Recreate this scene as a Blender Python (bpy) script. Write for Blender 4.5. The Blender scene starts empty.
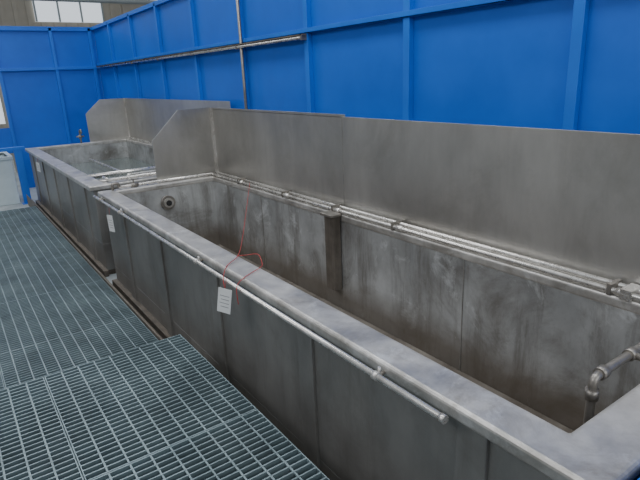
import bpy, bmesh, math, random
from mathutils import Vector, Matrix
random.seed(4)
ZC=2.0
scene=bpy.context.scene

# ------------------------------------------------------------------ materials
def newmat(name):
    m=bpy.data.materials.new(name); m.use_nodes=True
    nt=m.node_tree; b=nt.nodes['Principled BSDF']
    return m,nt,b
def steel(name, c1, c2, rough=(0.3,0.5), metal=0.85, scale=3.0, stretch=(1,1,1), stain=None, stain_amt=0.5, bump=0.05, fine=40, streak=None, streak_amt=0.6, scale_dep=None, zband=None):
    m,nt,b=newmat(name); N=nt.nodes; L=nt.links
    tc=N.new('ShaderNodeTexCoord'); mp=N.new('ShaderNodeMapping'); mp.inputs['Scale'].default_value=stretch
    L.new(tc.outputs['Object'],mp.inputs['Vector'])
    n1=N.new('ShaderNodeTexNoise'); n1.inputs['Scale'].default_value=scale; n1.inputs['Detail'].default_value=8; n1.inputs['Roughness'].default_value=0.65
    L.new(mp.outputs[0],n1.inputs['Vector'])
    r=N.new('ShaderNodeValToRGB'); r.color_ramp.elements[0].position=0.3; r.color_ramp.elements[1].position=0.7
    r.color_ramp.elements[0].color=(*c1,1); r.color_ramp.elements[1].color=(*c2,1)
    L.new(n1.outputs['Fac'],r.inputs['Fac'])
    col=r.outputs['Color']
    n2=N.new('ShaderNodeTexNoise'); n2.inputs['Scale'].default_value=fine; n2.inputs['Detail'].default_value=4
    L.new(mp.outputs[0],n2.inputs['Vector'])
    def layer(col,c,amt,sc,strch,loc,p0,p1,dist=0.6):
        n3=N.new('ShaderNodeTexNoise'); n3.inputs['Scale'].default_value=sc; n3.inputs['Detail'].default_value=10; n3.inputs['Roughness'].default_value=0.72; n3.inputs['Distortion'].default_value=dist
        mp3=N.new('ShaderNodeMapping'); mp3.inputs['Location'].default_value=loc; mp3.inputs['Scale'].default_value=strch
        L.new(tc.outputs['Object'],mp3.inputs['Vector']); L.new(mp3.outputs[0],n3.inputs['Vector'])
        r3=N.new('ShaderNodeValToRGB'); r3.color_ramp.elements[0].position=p0; r3.color_ramp.elements[1].position=p1
        r3.color_ramp.elements[1].color=(amt,)*3+(1,); r3.color_ramp.elements[0].color=(0,0,0,1)
        L.new(n3.outputs['Fac'],r3.inputs['Fac'])
        mx=N.new('ShaderNodeMix'); mx.data_type='RGBA'
        L.new(r3.outputs['Color'],mx.inputs[0]); L.new(col,mx.inputs[6]); mx.inputs[7].default_value=(*c,1)
        return mx.outputs[2]
    if stain: col=layer(col,stain,stain_amt,scale*0.8,(1,1,1),(3.1,7.7,1.3),0.48,0.68)
    if streak: col=layer(col,streak,streak_amt,6,(1,1,0.12),(1.1,2.7,0.3),0.50,0.72,0.15)
    if scale_dep: col=layer(col,scale_dep,0.75,3.5,(1,1,1),(9.1,4.7,2.3),0.57,0.69)
    if zband:
        z0,z1,c,amt=zband
        sp=N.new('ShaderNodeSeparateXYZ'); L.new(tc.outputs['Object'],sp.inputs[0])
        ad=N.new('ShaderNodeMath'); ad.operation='MULTIPLY_ADD'; ad.inputs[1].default_value=0.12; L.new(n1.outputs['Fac'],ad.inputs[0]); L.new(sp.outputs['Z'],ad.inputs[2])
        q=N.new('ShaderNodeMapRange'); q.inputs['From Min'].default_value=z1+0.06; q.inputs['From Max'].default_value=z0+0.06; q.inputs['To Max'].default_value=amt
        L.new(ad.outputs[0],q.inputs['Value'])
        mx=N.new('ShaderNodeMix'); mx.data_type='RGBA'
        L.new(q.outputs[0],mx.inputs[0]); L.new(col,mx.inputs[6]); mx.inputs[7].default_value=(*c,1); col=mx.outputs[2]
    L.new(col,b.inputs['Base Color'])
    mr=N.new('ShaderNodeMapRange'); mr.inputs['To Min'].default_value=rough[0]; mr.inputs['To Max'].default_value=rough[1]
    mr.inputs['From Min'].default_value=0.3; mr.inputs['From Max'].default_value=0.7
    L.new(n1.outputs['Fac'],mr.inputs['Value']); L.new(mr.outputs[0],b.inputs['Roughness'])
    b.inputs['Metallic'].default_value=metal
    if bump:
        bp=N.new('ShaderNodeBump'); bp.inputs['Strength'].default_value=bump; bp.inputs['Distance'].default_value=0.01
        L.new(n2.outputs['Fac'],bp.inputs['Height']); L.new(bp.outputs[0],b.inputs['Normal'])
    return m
def plain(name,c,rough=0.5,metal=0.0,var=0.15,scale=4,bump=0.0):
    c1=tuple(x*(1-var) for x in c); c2=tuple(min(1,x*(1+var)) for x in c)
    return steel(name,c1,c2,(rough*0.85,min(1,rough*1.15)),metal,scale,bump=bump)

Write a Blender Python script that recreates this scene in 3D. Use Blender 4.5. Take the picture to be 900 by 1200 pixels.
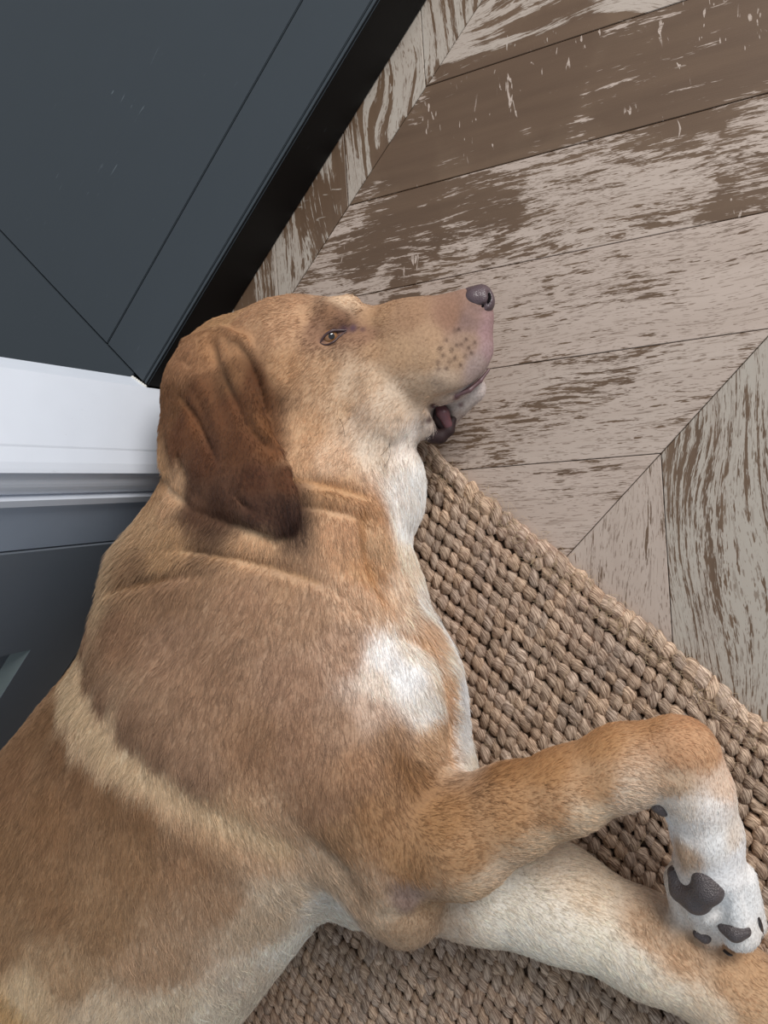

[Work to be completed] Images should not appear in the copy; retype the listing above exactly.

[Task result]
Recreate this scene as a Blender Python (bpy) script. Write for Blender 4.5. The Blender scene starts empty.
import bpy, bmesh, math, random
from mathutils import Vector, Matrix
random.seed(4)
ZC=2.0
scene=bpy.context.scene

# ------------------------------------------------------------------ materials
def newmat(name):
    m=bpy.data.materials.new(name); m.use_nodes=True
    nt=m.node_tree; b=nt.nodes['Principled BSDF']
    return m,nt,b
def steel(name, c1, c2, rough=(0.3,0.5), metal=0.85, scale=3.0, stretch=(1,1,1), stain=None, stain_amt=0.5, bump=0.05, fine=40, streak=None, streak_amt=0.6, scale_dep=None, zband=None):
    m,nt,b=newmat(name); N=nt.nodes; L=nt.links
    tc=N.new('ShaderNodeTexCoord'); mp=N.new('ShaderNodeMapping'); mp.inputs['Scale'].default_value=stretch
    L.new(tc.outputs['Object'],mp.inputs['Vector'])
    n1=N.new('ShaderNodeTexNoise'); n1.inputs['Scale'].default_value=scale; n1.inputs['Detail'].default_value=8; n1.inputs['Roughness'].default_value=0.65
    L.new(mp.outputs[0],n1.inputs['Vector'])
    r=N.new('ShaderNodeValToRGB'); r.color_ramp.elements[0].position=0.3; r.color_ramp.elements[1].position=0.7
    r.color_ramp.elements[0].color=(*c1,1); r.color_ramp.elements[1].color=(*c2,1)
    L.new(n1.outputs['Fac'],r.inputs['Fac'])
    col=r.outputs['Color']
    n2=N.new('ShaderNodeTexNoise'); n2.inputs['Scale'].default_value=fine; n2.inputs['Detail'].default_value=4
    L.new(mp.outputs[0],n2.inputs['Vector'])
    def layer(col,c,amt,sc,strch,loc,p0,p1,dist=0.6):
        n3=N.new('ShaderNodeTexNoise'); n3.inputs['Scale'].default_value=sc; n3.inputs['Detail'].default_value=10; n3.inputs['Roughness'].default_value=0.72; n3.inputs['Distortion'].default_value=dist
        mp3=N.new('ShaderNodeMapping'); mp3.inputs['Location'].default_value=loc; mp3.inputs['Scale'].default_value=strch
        L.new(tc.outputs['Object'],mp3.inputs['Vector']); L.new(mp3.outputs[0],n3.inputs['Vector'])
        r3=N.new('ShaderNodeValToRGB'); r3.color_ramp.elements[0].position=p0; r3.color_ramp.elements[1].position=p1
        r3.color_ramp.elements[1].color=(amt,)*3+(1,); r3.color_ramp.elements[0].color=(0,0,0,1)
        L.new(n3.outputs['Fac'],r3.inputs['Fac'])
        mx=N.new('ShaderNodeMix'); mx.data_type='RGBA'
        L.new(r3.outputs['Color'],mx.inputs[0]); L.new(col,mx.inputs[6]); mx.inputs[7].default_value=(*c,1)
        return mx.outputs[2]
    if stain: col=layer(col,stain,stain_amt,scale*0.8,(1,1,1),(3.1,7.7,1.3),0.48,0.68)
    if streak: col=layer(col,streak,streak_amt,6,(1,1,0.12),(1.1,2.7,0.3),0.50,0.72,0.15)
    if scale_dep: col=layer(col,scale_dep,0.75,3.5,(1,1,1),(9.1,4.7,2.3),0.57,0.69)
    if zband:
        z0,z1,c,amt=zband
        sp=N.new('ShaderNodeSeparateXYZ'); L.new(tc.outputs['Object'],sp.inputs[0])
        ad=N.new('ShaderNodeMath'); ad.operation='MULTIPLY_ADD'; ad.inputs[1].default_value=0.12; L.new(n1.outputs['Fac'],ad.inputs[0]); L.new(sp.outputs['Z'],ad.inputs[2])
        q=N.new('ShaderNodeMapRange'); q.inputs['From Min'].default_value=z1+0.06; q.inputs['From Max'].default_value=z0+0.06; q.inputs['To Max'].default_value=amt
        L.new(ad.outputs[0],q.inputs['Value'])
        mx=N.new('ShaderNodeMix'); mx.data_type='RGBA'
        L.new(q.outputs[0],mx.inputs[0]); L.new(col,mx.inputs[6]); mx.inputs[7].default_value=(*c,1); col=mx.outputs[2]
    L.new(col,b.inputs['Base Color'])
    mr=N.new('ShaderNodeMapRange'); mr.inputs['To Min'].default_value=rough[0]; mr.inputs['To Max'].default_value=rough[1]
    mr.inputs['From Min'].default_value=0.3; mr.inputs['From Max'].default_value=0.7
    L.new(n1.outputs['Fac'],mr.inputs['Value']); L.new(mr.outputs[0],b.inputs['Roughness'])
    b.inputs['Metallic'].default_value=metal
    if bump:
        bp=N.new('ShaderNodeBump'); bp.inputs['Strength'].default_value=bump; bp.inputs['Distance'].default_value=0.01
        L.new(n2.outputs['Fac'],bp.inputs['Height']); L.new(bp.outputs[0],b.inputs['Normal'])
    return m
def plain(name,c,rough=0.5,metal=0.0,var=0.15,scale=4,bump=0.0):
    c1=tuple(x*(1-var) for x in c); c2=tuple(min(1,x*(1+var)) for x in c)
    return steel(name,c1,c2,(rough*0.85,min(1,rough*1.15)),metal,scale,bump=bump)

Write a Blender Python script that recreates this scene in 3D. Use Blender 4.5. Take the picture to be 900 by 1200 pixels.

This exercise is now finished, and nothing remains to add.